=== Exercise instructions ===
Extract the lines of the material below, beginning with the first and ending with the line that holds "box('foot', (xx - .08, xx". Skip every picture.

=== Record list ===
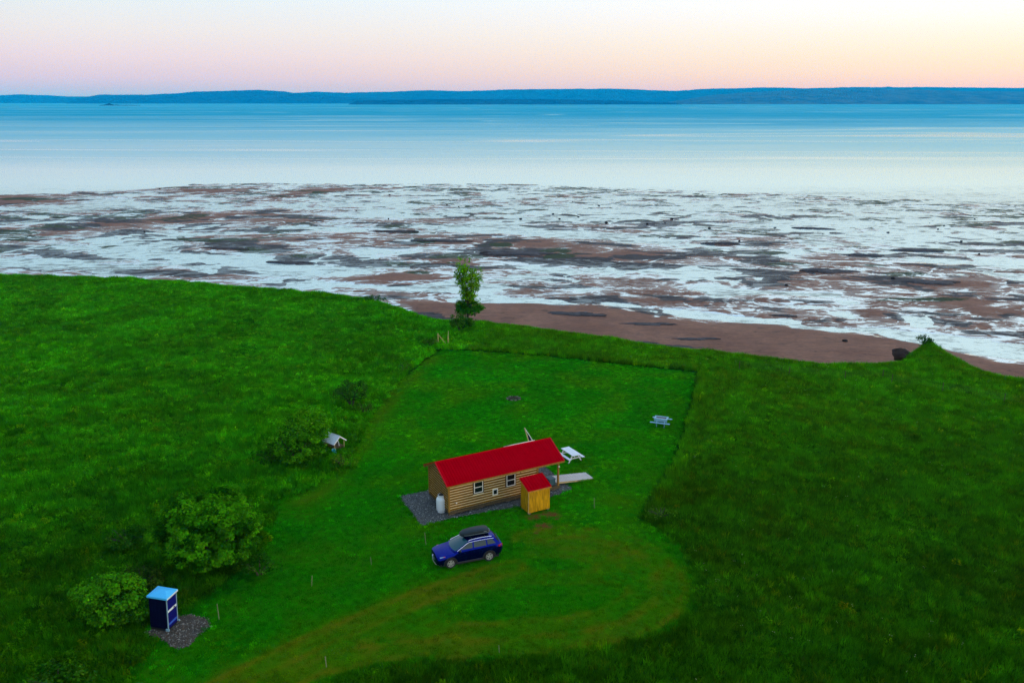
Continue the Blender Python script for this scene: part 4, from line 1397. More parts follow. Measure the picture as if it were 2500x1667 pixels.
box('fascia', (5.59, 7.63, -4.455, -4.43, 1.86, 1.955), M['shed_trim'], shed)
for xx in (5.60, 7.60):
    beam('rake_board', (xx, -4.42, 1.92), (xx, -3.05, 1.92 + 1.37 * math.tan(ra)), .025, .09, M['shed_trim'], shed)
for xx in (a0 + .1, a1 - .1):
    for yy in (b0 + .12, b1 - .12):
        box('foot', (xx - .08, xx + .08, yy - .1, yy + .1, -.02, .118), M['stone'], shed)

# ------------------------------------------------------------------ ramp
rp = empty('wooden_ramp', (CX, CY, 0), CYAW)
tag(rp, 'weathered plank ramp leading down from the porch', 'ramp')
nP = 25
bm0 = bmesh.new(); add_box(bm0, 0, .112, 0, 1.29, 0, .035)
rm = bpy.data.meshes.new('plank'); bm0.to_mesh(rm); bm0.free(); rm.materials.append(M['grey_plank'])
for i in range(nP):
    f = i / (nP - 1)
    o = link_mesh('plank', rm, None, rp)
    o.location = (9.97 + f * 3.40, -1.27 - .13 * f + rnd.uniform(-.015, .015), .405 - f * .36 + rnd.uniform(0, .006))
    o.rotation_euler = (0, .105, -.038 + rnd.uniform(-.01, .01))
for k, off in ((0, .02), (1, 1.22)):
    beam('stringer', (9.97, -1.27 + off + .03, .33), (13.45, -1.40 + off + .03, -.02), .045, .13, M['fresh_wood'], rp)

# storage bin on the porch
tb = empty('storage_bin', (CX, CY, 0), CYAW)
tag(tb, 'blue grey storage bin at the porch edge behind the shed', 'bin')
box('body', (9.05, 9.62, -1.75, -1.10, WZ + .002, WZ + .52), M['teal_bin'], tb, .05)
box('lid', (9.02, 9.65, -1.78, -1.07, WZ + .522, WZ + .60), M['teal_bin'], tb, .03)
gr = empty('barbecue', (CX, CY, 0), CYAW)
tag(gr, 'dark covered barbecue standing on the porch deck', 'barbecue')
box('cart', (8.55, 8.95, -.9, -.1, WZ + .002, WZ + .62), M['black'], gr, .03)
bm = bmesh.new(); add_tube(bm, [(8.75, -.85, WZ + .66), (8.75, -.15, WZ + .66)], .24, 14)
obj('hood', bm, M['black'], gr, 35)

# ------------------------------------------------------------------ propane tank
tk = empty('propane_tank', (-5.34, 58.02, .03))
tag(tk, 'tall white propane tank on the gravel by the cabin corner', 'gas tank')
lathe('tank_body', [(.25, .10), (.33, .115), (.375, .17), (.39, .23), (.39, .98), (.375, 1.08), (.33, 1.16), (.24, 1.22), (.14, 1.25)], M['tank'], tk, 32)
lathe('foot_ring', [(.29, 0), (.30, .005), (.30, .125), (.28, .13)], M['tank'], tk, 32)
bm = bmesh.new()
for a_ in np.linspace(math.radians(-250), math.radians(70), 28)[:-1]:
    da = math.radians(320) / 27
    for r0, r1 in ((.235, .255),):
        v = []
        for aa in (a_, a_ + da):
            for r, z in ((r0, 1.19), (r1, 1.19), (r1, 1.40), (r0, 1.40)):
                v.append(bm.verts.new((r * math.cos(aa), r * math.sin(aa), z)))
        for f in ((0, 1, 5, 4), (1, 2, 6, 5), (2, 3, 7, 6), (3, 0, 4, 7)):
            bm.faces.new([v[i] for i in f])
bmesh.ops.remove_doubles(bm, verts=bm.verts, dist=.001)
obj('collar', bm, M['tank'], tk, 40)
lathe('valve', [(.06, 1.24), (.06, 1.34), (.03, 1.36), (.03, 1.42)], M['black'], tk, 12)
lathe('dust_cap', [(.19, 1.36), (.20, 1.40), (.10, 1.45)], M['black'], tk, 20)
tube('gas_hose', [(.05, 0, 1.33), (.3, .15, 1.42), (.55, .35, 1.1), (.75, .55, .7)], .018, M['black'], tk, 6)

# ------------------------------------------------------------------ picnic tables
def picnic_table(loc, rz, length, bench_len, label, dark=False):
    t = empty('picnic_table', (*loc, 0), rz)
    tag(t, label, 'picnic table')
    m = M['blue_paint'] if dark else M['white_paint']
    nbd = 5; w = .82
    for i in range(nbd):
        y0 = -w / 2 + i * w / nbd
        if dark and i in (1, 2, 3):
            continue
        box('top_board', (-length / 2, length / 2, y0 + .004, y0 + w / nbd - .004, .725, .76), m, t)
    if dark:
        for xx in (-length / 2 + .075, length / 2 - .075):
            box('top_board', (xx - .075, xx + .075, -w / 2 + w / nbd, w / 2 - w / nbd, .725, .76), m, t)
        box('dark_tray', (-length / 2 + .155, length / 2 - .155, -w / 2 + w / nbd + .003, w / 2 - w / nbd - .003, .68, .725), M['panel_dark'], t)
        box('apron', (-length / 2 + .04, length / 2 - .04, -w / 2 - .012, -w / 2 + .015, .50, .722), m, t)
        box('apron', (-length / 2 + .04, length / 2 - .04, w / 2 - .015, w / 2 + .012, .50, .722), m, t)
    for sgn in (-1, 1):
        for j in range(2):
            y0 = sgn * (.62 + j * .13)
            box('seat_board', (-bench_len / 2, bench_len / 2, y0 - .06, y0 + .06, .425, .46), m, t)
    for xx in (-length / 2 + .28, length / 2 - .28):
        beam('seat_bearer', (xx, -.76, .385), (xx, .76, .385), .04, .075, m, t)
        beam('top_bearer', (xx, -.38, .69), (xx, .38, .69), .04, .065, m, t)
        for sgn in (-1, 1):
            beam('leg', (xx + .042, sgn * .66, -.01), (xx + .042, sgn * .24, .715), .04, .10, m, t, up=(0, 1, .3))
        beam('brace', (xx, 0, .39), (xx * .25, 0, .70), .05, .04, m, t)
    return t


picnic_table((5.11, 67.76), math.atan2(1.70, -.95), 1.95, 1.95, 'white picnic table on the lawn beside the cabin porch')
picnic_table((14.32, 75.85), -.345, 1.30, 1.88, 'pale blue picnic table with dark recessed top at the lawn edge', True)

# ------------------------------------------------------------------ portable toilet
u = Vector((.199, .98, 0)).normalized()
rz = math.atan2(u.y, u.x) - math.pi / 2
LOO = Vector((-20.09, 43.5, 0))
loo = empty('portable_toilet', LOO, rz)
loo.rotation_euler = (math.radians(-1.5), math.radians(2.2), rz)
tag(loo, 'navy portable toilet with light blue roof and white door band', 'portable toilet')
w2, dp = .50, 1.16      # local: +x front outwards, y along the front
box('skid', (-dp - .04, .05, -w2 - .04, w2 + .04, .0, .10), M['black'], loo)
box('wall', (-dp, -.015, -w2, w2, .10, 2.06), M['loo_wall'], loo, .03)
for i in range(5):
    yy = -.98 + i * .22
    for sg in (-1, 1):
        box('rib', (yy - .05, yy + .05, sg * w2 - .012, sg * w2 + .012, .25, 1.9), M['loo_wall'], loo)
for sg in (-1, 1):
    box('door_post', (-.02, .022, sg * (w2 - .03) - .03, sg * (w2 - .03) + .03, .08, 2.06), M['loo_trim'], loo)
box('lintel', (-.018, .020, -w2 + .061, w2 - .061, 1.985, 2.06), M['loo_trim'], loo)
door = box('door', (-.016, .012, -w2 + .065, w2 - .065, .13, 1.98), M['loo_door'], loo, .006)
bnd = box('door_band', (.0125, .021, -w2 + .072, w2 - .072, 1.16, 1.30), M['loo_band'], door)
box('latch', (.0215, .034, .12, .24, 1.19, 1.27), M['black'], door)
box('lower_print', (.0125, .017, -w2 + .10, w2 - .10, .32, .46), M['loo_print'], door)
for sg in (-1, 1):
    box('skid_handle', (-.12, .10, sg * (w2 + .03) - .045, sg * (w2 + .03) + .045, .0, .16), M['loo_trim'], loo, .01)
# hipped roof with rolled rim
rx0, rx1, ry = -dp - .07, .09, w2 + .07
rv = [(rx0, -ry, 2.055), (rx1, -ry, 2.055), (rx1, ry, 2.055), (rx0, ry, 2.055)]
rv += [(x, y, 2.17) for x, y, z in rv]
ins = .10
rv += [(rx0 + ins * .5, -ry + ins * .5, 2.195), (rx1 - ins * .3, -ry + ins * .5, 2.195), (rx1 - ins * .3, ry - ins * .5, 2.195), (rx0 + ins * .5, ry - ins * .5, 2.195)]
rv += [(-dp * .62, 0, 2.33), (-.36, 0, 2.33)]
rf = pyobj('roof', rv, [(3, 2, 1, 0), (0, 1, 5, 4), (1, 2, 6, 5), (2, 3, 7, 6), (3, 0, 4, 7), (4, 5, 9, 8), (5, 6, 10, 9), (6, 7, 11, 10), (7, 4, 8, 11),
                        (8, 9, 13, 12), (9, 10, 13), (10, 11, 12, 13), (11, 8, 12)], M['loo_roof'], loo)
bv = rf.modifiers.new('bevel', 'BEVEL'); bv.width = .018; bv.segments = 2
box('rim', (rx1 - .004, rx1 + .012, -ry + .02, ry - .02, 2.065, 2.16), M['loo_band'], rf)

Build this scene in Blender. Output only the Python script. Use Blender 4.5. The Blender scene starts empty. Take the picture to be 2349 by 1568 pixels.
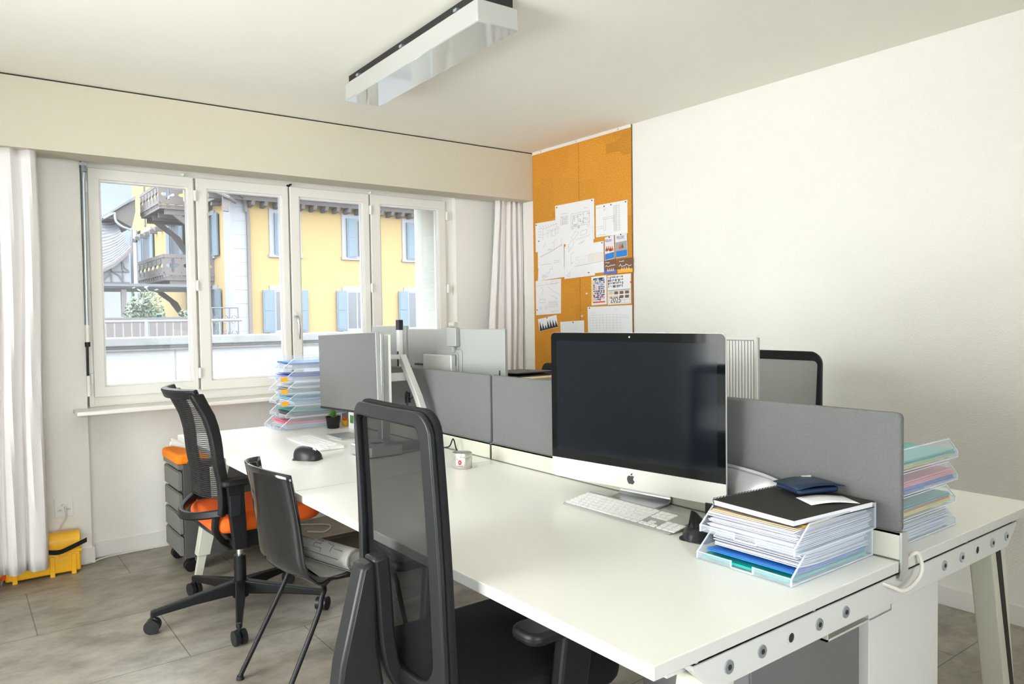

=== Exercise answer ===
Continue the Blender Python script for this scene: part 4, from line 1397. More parts follow. Measure the picture as if it were 2500x1667 pixels.
box('fascia', (5.59, 7.63, -4.455, -4.43, 1.86, 1.955), M['shed_trim'], shed)
for xx in (5.60, 7.60):
    beam('rake_board', (xx, -4.42, 1.92), (xx, -3.05, 1.92 + 1.37 * math.tan(ra)), .025, .09, M['shed_trim'], shed)
for xx in (a0 + .1, a1 - .1):
    for yy in (b0 + .12, b1 - .12):
        box('foot', (xx - .08, xx + .08, yy - .1, yy + .1, -.02, .118), M['stone'], shed)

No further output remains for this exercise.